Introspection et observation

Pour comprendre ce changement majeur, un retour dans le passé s'impose. Au XVIIIe siècle, la métaphysique est de rigueur pour déchiffrer l'essence de l'âme. La méthode employée est la réflexion théorique, qui ne peut être soumise à aucune validation empirique. Mais le développement des sciences fragilise cette démarche connue sous le nom de « philosophie (ou psychologie) rationnelle ». Le philosophe allemand Christian Wolff (1679-1754), conseille de diviser la psychologie en deux composantes complémentaires, la psychologie rationnelle (qu'il faut continuer à utiliser) et la psychologie empirique (à développer). Pour lui, l'étude philosophique de la nature des opérations psychiques doit s'accompagner d'une « analyse de l'âme et de ses opérations basée sur l'expérience privilégiée que constitue à la fois la conscience de ce qui se passe en nous et l'observation externe » 4. L'introspection et l'observation sont donc posées comme outils indispensables de la compréhension des mécanismes psychologiques, ce qui sera admis par de nombreux psychologues de l'époque.

Contrairement à lui, d'autres par la suite ne sépareront plus ce qui relève du corps de leurs recherches psychologiques, puisque l'on commence à supposer un lien entre les opérations de l'âme et les mécanismes nerveux. Le XIXe siècle est marqué par un incroyable développement scientifique, qui concerne notamment la physiologie du système nerveux.

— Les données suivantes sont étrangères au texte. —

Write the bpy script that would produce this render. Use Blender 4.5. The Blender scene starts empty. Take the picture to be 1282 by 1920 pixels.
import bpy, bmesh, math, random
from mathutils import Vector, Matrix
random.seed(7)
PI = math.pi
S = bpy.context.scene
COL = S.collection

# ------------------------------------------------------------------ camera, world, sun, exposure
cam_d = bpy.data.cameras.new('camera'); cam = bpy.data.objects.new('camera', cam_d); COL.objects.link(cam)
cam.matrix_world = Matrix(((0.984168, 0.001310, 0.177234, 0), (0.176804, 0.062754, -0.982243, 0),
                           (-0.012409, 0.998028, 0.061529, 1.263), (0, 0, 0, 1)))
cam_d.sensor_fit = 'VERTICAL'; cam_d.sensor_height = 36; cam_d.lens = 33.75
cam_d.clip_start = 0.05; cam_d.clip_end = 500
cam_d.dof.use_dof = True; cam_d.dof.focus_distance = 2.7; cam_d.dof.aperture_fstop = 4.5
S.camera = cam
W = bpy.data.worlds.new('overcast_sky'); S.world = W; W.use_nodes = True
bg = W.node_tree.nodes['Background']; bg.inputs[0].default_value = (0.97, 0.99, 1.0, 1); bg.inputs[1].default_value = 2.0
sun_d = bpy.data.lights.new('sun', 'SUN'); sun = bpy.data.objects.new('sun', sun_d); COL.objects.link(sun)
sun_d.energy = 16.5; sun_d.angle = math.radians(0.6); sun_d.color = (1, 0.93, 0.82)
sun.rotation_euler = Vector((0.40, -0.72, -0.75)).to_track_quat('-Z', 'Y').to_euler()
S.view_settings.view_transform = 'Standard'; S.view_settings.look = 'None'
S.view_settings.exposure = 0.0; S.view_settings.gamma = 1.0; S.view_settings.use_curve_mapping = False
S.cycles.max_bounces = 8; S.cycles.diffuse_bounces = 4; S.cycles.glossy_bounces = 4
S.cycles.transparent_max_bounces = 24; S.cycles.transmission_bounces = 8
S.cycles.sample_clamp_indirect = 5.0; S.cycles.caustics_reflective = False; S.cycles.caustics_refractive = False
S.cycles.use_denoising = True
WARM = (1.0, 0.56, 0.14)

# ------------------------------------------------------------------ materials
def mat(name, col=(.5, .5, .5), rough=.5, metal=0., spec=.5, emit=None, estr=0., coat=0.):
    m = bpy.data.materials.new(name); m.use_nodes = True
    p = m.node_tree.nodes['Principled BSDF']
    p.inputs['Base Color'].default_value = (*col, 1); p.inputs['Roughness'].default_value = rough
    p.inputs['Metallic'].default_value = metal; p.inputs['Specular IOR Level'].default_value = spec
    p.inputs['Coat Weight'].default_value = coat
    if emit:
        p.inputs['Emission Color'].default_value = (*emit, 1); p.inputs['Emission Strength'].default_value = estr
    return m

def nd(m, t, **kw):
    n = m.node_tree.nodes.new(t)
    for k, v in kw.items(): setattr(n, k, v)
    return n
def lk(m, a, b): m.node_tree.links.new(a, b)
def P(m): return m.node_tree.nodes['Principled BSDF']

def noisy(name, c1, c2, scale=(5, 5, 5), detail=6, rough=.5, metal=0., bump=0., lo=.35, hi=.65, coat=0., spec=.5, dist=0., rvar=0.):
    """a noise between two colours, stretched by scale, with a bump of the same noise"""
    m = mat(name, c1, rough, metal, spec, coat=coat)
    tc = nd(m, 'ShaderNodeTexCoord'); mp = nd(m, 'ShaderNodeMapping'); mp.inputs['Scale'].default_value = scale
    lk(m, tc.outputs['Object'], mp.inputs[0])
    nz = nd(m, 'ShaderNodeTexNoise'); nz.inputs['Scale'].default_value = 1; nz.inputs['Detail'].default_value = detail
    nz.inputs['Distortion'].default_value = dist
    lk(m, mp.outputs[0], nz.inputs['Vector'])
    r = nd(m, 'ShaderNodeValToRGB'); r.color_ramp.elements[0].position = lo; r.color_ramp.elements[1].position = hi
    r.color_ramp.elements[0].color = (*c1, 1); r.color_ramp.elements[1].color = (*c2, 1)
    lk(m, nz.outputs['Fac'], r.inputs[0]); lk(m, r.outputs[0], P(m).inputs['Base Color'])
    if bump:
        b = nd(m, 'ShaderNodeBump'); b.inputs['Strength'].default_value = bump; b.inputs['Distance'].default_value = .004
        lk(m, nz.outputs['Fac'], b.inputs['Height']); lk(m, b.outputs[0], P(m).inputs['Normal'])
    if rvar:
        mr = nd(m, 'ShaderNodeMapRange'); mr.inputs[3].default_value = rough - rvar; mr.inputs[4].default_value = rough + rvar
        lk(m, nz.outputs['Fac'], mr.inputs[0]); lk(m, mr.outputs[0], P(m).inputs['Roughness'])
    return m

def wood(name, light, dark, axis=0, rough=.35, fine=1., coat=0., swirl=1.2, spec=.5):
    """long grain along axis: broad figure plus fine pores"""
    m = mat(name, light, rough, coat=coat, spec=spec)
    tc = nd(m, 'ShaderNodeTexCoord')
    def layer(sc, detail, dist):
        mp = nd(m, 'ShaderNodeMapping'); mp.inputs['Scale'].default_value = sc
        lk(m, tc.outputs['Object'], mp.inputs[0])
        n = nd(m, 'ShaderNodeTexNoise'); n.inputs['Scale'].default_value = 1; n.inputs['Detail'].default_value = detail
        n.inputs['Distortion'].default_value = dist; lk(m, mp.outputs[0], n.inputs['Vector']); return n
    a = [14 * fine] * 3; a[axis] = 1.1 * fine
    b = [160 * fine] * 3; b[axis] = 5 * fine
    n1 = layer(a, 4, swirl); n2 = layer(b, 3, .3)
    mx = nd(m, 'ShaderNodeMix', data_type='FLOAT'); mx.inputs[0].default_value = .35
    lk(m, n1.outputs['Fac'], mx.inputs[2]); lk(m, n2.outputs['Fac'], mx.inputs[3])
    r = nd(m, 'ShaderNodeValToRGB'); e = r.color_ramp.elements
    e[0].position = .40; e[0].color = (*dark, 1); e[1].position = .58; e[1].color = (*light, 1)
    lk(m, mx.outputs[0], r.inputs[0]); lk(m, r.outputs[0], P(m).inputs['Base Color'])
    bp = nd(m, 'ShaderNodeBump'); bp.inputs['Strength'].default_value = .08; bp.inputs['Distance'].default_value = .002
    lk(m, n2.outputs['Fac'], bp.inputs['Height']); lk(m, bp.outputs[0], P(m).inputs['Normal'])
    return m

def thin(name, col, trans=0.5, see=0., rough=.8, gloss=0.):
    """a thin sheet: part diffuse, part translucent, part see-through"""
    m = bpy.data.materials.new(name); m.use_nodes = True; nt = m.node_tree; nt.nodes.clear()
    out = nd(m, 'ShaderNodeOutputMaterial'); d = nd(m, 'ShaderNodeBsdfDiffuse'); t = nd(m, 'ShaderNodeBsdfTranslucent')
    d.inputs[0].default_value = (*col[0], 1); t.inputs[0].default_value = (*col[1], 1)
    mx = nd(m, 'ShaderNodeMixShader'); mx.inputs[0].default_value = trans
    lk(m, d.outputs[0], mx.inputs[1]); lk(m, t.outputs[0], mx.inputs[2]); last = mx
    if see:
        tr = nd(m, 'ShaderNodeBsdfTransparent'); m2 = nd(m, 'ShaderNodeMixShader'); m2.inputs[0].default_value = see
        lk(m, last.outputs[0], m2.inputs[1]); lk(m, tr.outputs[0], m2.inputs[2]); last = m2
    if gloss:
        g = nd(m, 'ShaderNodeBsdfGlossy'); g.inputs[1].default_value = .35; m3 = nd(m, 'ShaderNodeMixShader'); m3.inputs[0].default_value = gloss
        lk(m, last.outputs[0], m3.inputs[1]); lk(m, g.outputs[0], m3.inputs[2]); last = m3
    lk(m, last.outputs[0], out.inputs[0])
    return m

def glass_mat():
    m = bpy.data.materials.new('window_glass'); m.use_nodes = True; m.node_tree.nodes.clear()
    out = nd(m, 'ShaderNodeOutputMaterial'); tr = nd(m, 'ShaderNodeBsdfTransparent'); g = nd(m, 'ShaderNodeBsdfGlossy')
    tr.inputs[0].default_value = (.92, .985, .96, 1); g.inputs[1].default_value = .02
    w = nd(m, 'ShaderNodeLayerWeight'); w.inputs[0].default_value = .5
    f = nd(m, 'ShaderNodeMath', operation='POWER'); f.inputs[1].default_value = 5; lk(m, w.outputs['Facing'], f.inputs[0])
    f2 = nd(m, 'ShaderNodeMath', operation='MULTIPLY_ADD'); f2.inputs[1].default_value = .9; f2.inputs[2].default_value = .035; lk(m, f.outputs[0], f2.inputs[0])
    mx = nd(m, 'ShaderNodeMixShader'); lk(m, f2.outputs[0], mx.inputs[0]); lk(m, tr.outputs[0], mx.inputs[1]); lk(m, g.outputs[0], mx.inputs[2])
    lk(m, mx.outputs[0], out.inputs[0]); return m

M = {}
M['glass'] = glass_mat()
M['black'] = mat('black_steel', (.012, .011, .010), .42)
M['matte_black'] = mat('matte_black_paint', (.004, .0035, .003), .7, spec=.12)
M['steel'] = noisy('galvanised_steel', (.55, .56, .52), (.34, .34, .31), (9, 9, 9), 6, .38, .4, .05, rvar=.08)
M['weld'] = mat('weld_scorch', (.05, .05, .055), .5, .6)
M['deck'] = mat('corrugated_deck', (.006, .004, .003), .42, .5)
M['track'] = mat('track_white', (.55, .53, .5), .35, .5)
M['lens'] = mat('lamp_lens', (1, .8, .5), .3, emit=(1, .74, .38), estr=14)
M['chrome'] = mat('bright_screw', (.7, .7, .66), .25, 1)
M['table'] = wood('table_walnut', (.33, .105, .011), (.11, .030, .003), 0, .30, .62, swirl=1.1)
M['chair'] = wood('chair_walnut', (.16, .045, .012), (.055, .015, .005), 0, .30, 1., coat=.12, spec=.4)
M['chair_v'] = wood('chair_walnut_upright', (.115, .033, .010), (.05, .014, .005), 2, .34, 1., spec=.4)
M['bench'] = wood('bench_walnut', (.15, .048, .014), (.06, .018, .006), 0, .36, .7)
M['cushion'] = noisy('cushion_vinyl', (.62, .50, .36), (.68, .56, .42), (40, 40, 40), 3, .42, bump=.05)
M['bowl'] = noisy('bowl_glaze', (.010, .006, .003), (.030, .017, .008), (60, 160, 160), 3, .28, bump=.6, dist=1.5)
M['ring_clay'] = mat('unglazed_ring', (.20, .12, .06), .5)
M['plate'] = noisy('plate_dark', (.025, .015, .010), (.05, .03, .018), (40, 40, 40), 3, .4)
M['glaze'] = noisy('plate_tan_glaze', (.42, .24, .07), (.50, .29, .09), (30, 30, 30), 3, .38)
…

L'organisation des tissus nerveux en cellules est peu à peu décodée, et cette découverte va servir de modèle anatomique à certaines théories psychologiques (notamment dans l'école anglaise) : comme le cerveau, qui est organisé en cellules, les phénomènes psychologiques sont composés d'éléments associés, qu'il s'agit d'identifier et dont il faut comprendre les relations.